京本さんは、私の憧れる生き方をしているように見える。自分のやりたいことを諦めず、実現するための行動は惜しまず、他人に対して求めすぎないのにちゃんと信頼をおいている。ジェシーさんほどグイグイ行かないまでも、気が合う人とはちゃんとコンタクトをとるし、自分が続けたい関係性を丁重に扱う人だなと思っている。いじったり貶したりしないわけではないけれど、ベースにあるのはリスペクトや好意で、褒めることに衒いがなさそうで眩しい。カッコいいなと思う。

私は1人で考えて1人で行動して満足したり満足しなかったりしているばかりで、相互的なコミュニケーションをできていない場面の方が多いのかもしれない。そのくせに他人に干渉したがるなんて最悪のコンボだと思う。1人で考えすぎてしまうのは止められないし、独りよがりを根絶するのはそもそも無理だろうけど、ちゃんとそれを外に出す作業をやった方が迷走しなくて済むということを、最近やっと理解し始めた。
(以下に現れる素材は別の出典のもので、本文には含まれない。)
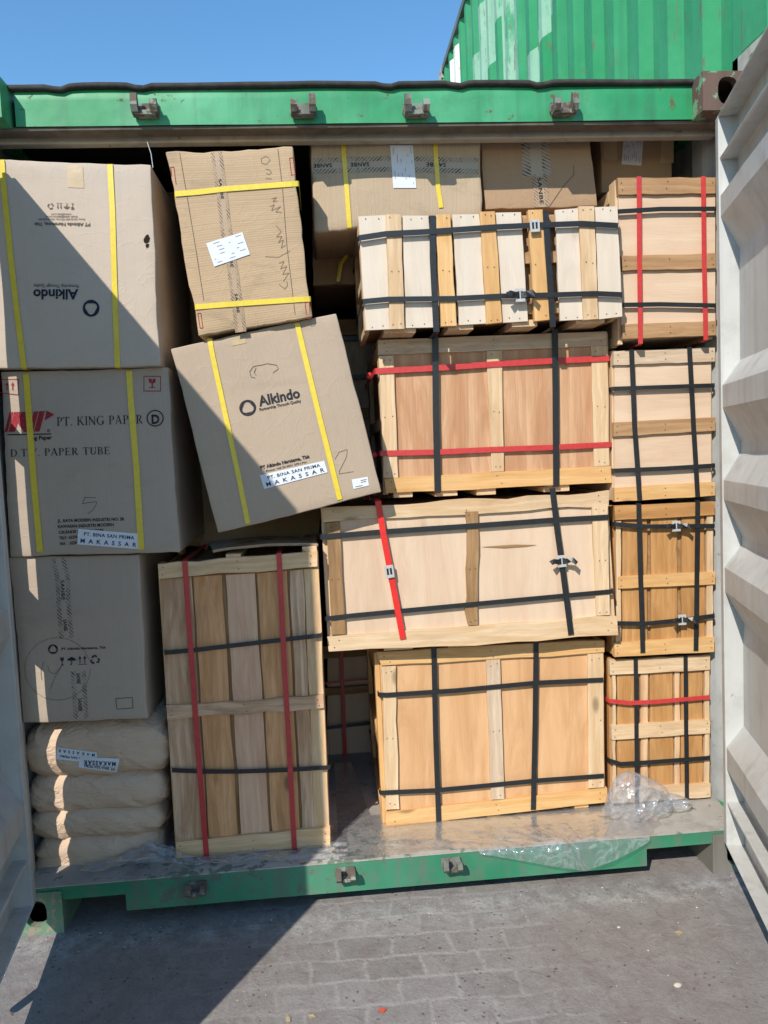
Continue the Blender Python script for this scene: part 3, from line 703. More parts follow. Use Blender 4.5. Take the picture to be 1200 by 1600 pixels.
def pstrap(th, name, pts, wpx, mat, eps=0.0022, tuck=0.25, parent=None, top=True, bot=True, horiz=False):
    """strap hugging the carton front along a px polyline; runs on over the edges"""
    dense = []
    for k in range(len(pts) - 1):
        a, b = pts[k], pts[k + 1]; m = max(2, int(math.hypot(b[0] - a[0], b[1] - a[1]) / 9))
        dense += [(a[0] + (b[0] - a[0]) * i / m, a[1] + (b[1] - a[1]) * i / m) for i in range(m)]
    dense.append(pts[-1])
    path = [hit(th, p, eps) for p in dense]; nr = [V((0, -1, 0))] * len(path)
    # pull the band taut: smooth Y
    ys = [p.y for p in path]
    for _ in range(6): ys = [ys[0]] + [min(ys[i], (ys[i - 1] + ys[i + 1]) / 2) for i in range(1, len(ys) - 1)] + [ys[-1]]
    for p, y in zip(path, ys): p.y = y
    w = wpx * (path[0].y - CP.y) / FPX
    def over(p, d, o):  # continue along +Y past an edge, o = outward normal
        return [p + o * 0.003 + V((0, 0.004, 0)), p + o * 0.004 + V((0, tuck, 0))]
    if top:
        o = V((0, 0, 1)) if not horiz else V((-1, 0, 0)); e = over(path[0], 0, o)
        path = e[::-1] + path; nr = [o, (o + V((0, -1, 0)))] + nr
    if bot:
        o = V((0, 0, -1)) if not horiz else V((1, 0, 0)); e = over(path[-1], 0, o)
        path = path + e; nr = nr + [(o + V((0, -1, 0))), o]
    mb = MB(); mb.ribbon(path, nr, w, 0.0009); return th.part(name, mb, mat, parent, smooth=False)
# ---- 2D artwork placed on a front
def art_map(A, B, hgt, skew=0.0):
    """unit-square map: x along A->B px, y up; hgt = px height"""
    A, B = V((*A, 0)), V((*B, 0)); ux = (B - A); up = V((ux.y, -ux.x, 0)).normalized() * hgt
    return lambda x, y: (A.x + ux.x * (x + skew * y) + up.x * y, A.y + ux.y * (x + skew * y) + up.y * y)
def art(th, name, polys, mp, mat, eps=0.0016, parent=None, mb=None, build=True):
    mb = mb or MB()
    for poly in polys: mb.face([hit(th, mp(x, y), eps) for x, y in poly][::-1])
    return th.part(name, mb, mat, parent) if build else mb
_tc = {}
def glyphs(body, bold=0.0, space=1.0):
    k = (body, bold, space)
    if k in _tc: return _tc[k]
    cu = bpy.data.curves.new('t', 'FONT'); cu.body = body; cu.size = 1; cu.offset = bold; cu.resolution_u = 3; cu.space_character = space
    o = bpy.data.objects.new('t', cu); COL.objects.link(o)
    me = bpy.data.meshes.new_from_object(o.evaluated_get(bpy.context.evaluated_depsgraph_get()))
    vs = [(v.co.x, v.co.y) for v in me.vertices]; fs = [tuple(p.vertices) for p in me.polygons]
    bpy.data.objects.remove(o); bpy.data.curves.remove(cu); bpy.data.meshes.remove(me)
    x0 = min(v[0] for v in vs); x1 = max(v[0] for v in vs); y0 = 0.0; y1 = 0.70
    vs = [((x - x0) / (x1 - x0), (y - y0) / (y1 - y0)) for x, y in vs]; _tc[k] = (vs, fs); return vs, fs
def text(th, body, A, B, hgt, mat, bold=0.0, space=1.0, eps=0.0016, parent=None, name='print', skew=0.0, mb=None, build=True):
    vs, fs = glyphs(body, bold, space); mp = art_map(A, B, hgt, skew)
    mb = mb or MB(); pts = [hit(th, mp(x, y), eps) for x, y in vs]; b = len(mb.v)
    mb.v += pts
    for f in fs: mb.f.append(tuple(b + i for i in f)); mb.uv.append([(0, 0)] * len(f)); mb.t.append(0.5)
    return th.part(name, mb, mat, parent) if build else mb
def stroke_polys(pts, w):
    """quads along a 2D polyline (w in the same units)"""
    out = []
    for a, b in zip(pts[:-1], pts[1:]):
        dx, dy = b[0] - a[0], b[1] - a[1]; L = math.hypot(dx, dy) or 1; nx_, ny_ = -dy / L * w / 2, dx / L * w / 2
        ex, ey = dx / L * w * 0.2, dy / L * w * 0.2
        out.append([(a[0] - nx_ - ex, a[1] - ny_ - ey), (b[0] - nx_ + ex, b[1] - ny_ + ey), (b[0] + nx_ + ex, b[1] + ny_ + ey), (a[0] + nx_ - ex, a[1] + ny_ - ey)])
    return out
def px_strokes(th, name, lines, w, mat, eps=0.0015, parent=None):
    """free-hand lines given directly in px"""
    if name in ('handwriting', 'scuff', 'fold_line') and len(lines) > 1:
        for ln in lines: o = px_strokes(th, name, [ln], w, mat, eps, parent)
        return o
    mb = MB()
    for ln in lines:
        d = []
        for k in range(len(ln) - 1):
            a, b = ln[k], ln[k + 1]; m = max(1, int(math.hypot(b[0] - a[0], b[1] - a[1]) / 12))
            d += [(a[0] + (b[0] - a[0]) * i / m, a[1] + (b[1] - a[1]) * i / m) for i in range(m)]
        d.append(ln[-1])
        for q in stroke_polys(d, w): mb.face([hit(th, p, eps) for p in q])
    return th.part(name, mb, mat, parent)
def arc(cx_, cy_, rx, ry, a0, a1, wx, wy, n=14):
    out = []
    for k in range(n):
        t0 = math.radians(a0 + (a1 - a0) * k / n); t1 = math.radians(a0 + (a1 - a0) * (k + 1) / n)
        o0, o1 = (cx_ + rx * math.cos(t0), cy_ + ry * math.sin(t0)), (cx_ + rx * math.cos(t1), cy_ + ry * math.sin(t1))
        i0, i1 = (cx_ + (rx - wx) * math.cos(t0), cy_ + (ry - wy) * math.sin(t0)), (cx_ + (rx - wx) * math.cos(t1), cy_ + (ry - wy) * math.sin(t1))
        out.append([o0, o1, i1, i0])
    return out
# icons in a unit square
def ic_ring(): 
    out = []
    for k in range(36):
        t0, t1 = 2 * PI * k / 36, 2 * PI * (k + 1) / 36
        w0, w1 = 0.20 + 0.05 * math.sin(3 * t0), 0.20 + 0.05 * math.sin(3 * t1)
        c = lambda r, t: (0.5 + r * math.cos(t), 0.5 + r * math.sin(t))
        out.append([c(0.5, t0), c(0.5, t1), c(0.5 - w1 * 0.85, t1), c(0.5 - w0 * 0.85, t0)])
    return out
def ic_glass(): return [[(0.15, 1), (0.42, 1), (0.5, 0.82), (0.42, 0.7), (0.56, 0.78), (0.55, 1), (0.85, 1), (0.8, 0.62), (0.56, 0.5), (0.56, 0.1), (0.8, 0.06), (0.8, 0), (0.2, 0), (0.2, 0.06), (0.44, 0.1), (0.44, 0.5), (0.2, 0.62)]]
def ic_umb(): return [[(0, 0.5), (0.1, 0.75), (0.3, 0.92), (0.5, 1), (0.7, 0.92), (0.9, 0.75), (1, 0.5), (0.85, 0.58), (0.68, 0.5), (0.5, 0.58), (0.32, 0.5), (0.15, 0.58)], [(0.46, 0.6), (0.54, 0.6), (0.54, 0.1), (0.46, 0.1)], [(0.3, 0.2), (0.36, 0.2), (0.38, 0.08), (0.54, 0.08), (0.5, 0), (0.34, 0)]]
def ic_arrows(): return [[(a + 0.1, 0.15), (a + 0.2, 0.15), (a + 0.2, 0.65), (a + 0.32, 0.65), (a + 0.15, 1), (a - 0.02, 0.65), (a + 0.1, 0.65)] for a in (0.06, 0.60)] + [[(0, 0), (1, 0), (1, 0.06), (0, 0.06)]]
def ic_recycle():
    out = []
    for k in range(3):
        a = math.radians(90 + 120 * k); R2 = lambda x, y: (0.5 + x * math.cos(a) - y * math.sin(a), 0.46 + x * math.sin(a) + y * math.cos(a))
        out.append([R2(*q) for q in [(0.30, -0.24), (0.50, -0.12), (0.50, 0.08), (0.42, 0.22), (0.28, 0.14), (0.34, 0.04), (0.34, -0.06), (0.20, -0.12)]])
        out.append([R2(*q) for q in [(0.50, 0.27), (0.20, 0.10), (0.20, 0.34)]])
    return out
def icons(th, mp_list, mat, parent=None):
    mb = MB()
    for ic, mp in mp_list: art(th, '', ic(), mp, mat, mb=mb, build=False)
    return th.part('handling_marks', mb, mat, parent)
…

そうしないと、どんどん思考が固まって偏って、あらぬ方向に転がって、止められなくなってしまう。他者と関わらないで生きていくことはできないのだから、内側でじくじく腐らせるより空気や陽にあててあげる方が健やかだ。

好意は言葉にした方がいいし、感謝も謝罪も惜しまず伝えるべきだ。自分の気持ちも考えも、言葉にしておかないと忘れるし、自分に改ざんされてしまう。そう思うと、他人に気持ちを伝えよう、他人の気持ちを理解しようと思ったらもっと誠実であらねばならない。まずは自分に誠実であらねばならない。そう思いつつ、また私はブログという閉じた場所で言葉をいじくっているわけだが、それでも、少しずつでいいから、内と外との行き来を滑らかにしていきたいし、外のものに怯えすぎないようにしたい。自分の柔らかいところを守りすぎて損なわないようにしたい。憧れる人たちのようには生きられずとも、他人にも自分にも誠実な人生を少しずつ育てていきたい。